Bitches please.
Role-playing games are adventure games that let the player create his own character(s) so he can experience a more personal and unique adventure in a simulated world. That's the whole purpose of stats, classes, algnment systems and so on since the early days of D&D, to let players explore a setting on his own terms and forge his very own narrative.
But of course, if the game itself is mechanically weak and all these choices end up being cosmetic, they become pointless and there's no RPG. This is why a proper RPG has to constantly test a character's strengths and weaknesses, and by far the easiest way to do so in a consistent way is through combat. This is why most RPGs are combat-centric games (combat's not a defining aspect of RPGs, but it's stillvery important), and why turn-based combat is usually superior to real-time gameplay that would override some character attributes.
This is of course how our founding fathers coined the term Choices and Consequences, before retarded storyfags twisted its original meaning. Today when people talk about C&C they mean superfluous stuff like branching storylines and dialogue choices, but back then it was all about character customization options allowing unique playstyles, and a gameworld supporting them.
So, which games qualify as RPGs according to this classic definition?
- Wizardry: Plenty of customization options, plenty of deadly combat testing character builds and providing consequences, some little moral choices allowing even more player expression, highly randomized outcomes and perma-death making adventures even more unique to the player.
- Ultima: Weak customization options and combat, but allowing plenty of freedom in how to approach the world and game mechanics, so each player will master the game at his own pace and order, making each adventure unique. They have also quests with multiple solutions and some moral choices affecting how the adventure unfolds.
- Sword of the Samurai: Poor customization options, but plenty of ways to solve problems, moral choices with consequences, quests with multiple outcomes, and so on. The game allows the player to make his own character and forge his own adventure through its mechanics, so it's an RPG.
- Quest for Glory: Plenty of customization options allowing different playstyles, plenty of quests with multiple solutions testing character builds... Despite playing like a point and click adventure, this is a straight out RPG.
- Some JRPGs like Shin Megami Tenesei or Uncharted Waters: Full chargen, some customization options beyond just combat-related skills, and a world reacting accordingly.
- Planescape: Torment: Plenty of ways to make disctinct main characters, not only through stats and classes, but also through actions and dialogue options that let the player choose personality traits, that would later have consequences in how the experience develops.
- Expeditions: Conquistador
- Disco Elysium: I haven't played this game so I can't tell for sure.

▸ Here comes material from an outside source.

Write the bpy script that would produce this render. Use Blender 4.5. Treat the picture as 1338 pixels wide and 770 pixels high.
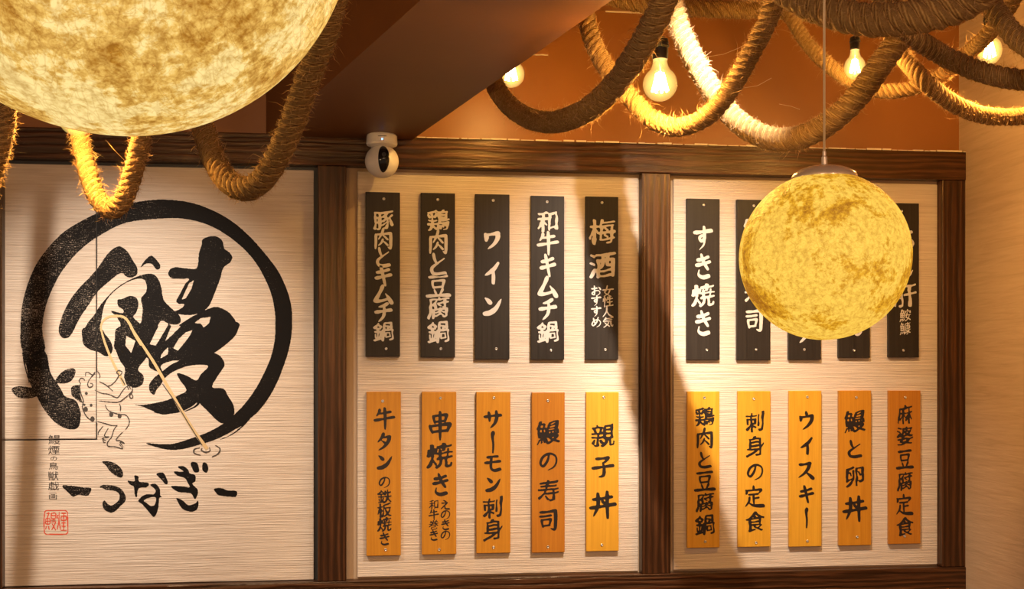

If the game's mechanically strong, with non-cosmetic customization options allowing unique playstyles, then it's an RPG. On the other hand, if character builds are cosmetic and consequences consist only in fluff text, then it's just an adventure game, or better yet, a non-game.
If the game doesn't care about character customization or letting the player forge his own adventure through game mechanics, then that's probably a tacticool game with stats, an adventure game with stats, or an action game with stats.
- Plenty of old-school JRPGs like Final Fantasy IV, VI and VII, Chrono Trigger, Earthbound, Dragon Quest IV, and so on, which are actually adventure games with random encounters and grinding.
- The Linear RPG
- Questron (it cloned the grinding parts of the early Ultimas, but it never allowed the player to make his own character or forge his own path, as it was deprived of everything that made the first 3 Ultimas good role-playing games).
- Plenty of modern action games that are just gamifying their systems with level ups.
There are many ambiguous cases though, these games don't care too much about what RPGs are about, but due to convention or heritage they kind of offer some options anyways.
- Dungeon Master
- Lands of Lore
- Diablo
- JRPGs like Dragon Quest III and Final Fantasy V that let you customize your party members, despite being too concerned with suppressing player expression in favor of their rigid tales.
- Dark Souls
- Fallout 4
- The Witcher 3
This is what moved this genre forward, if you don't like it you can always play squad tacticool titles and wargames.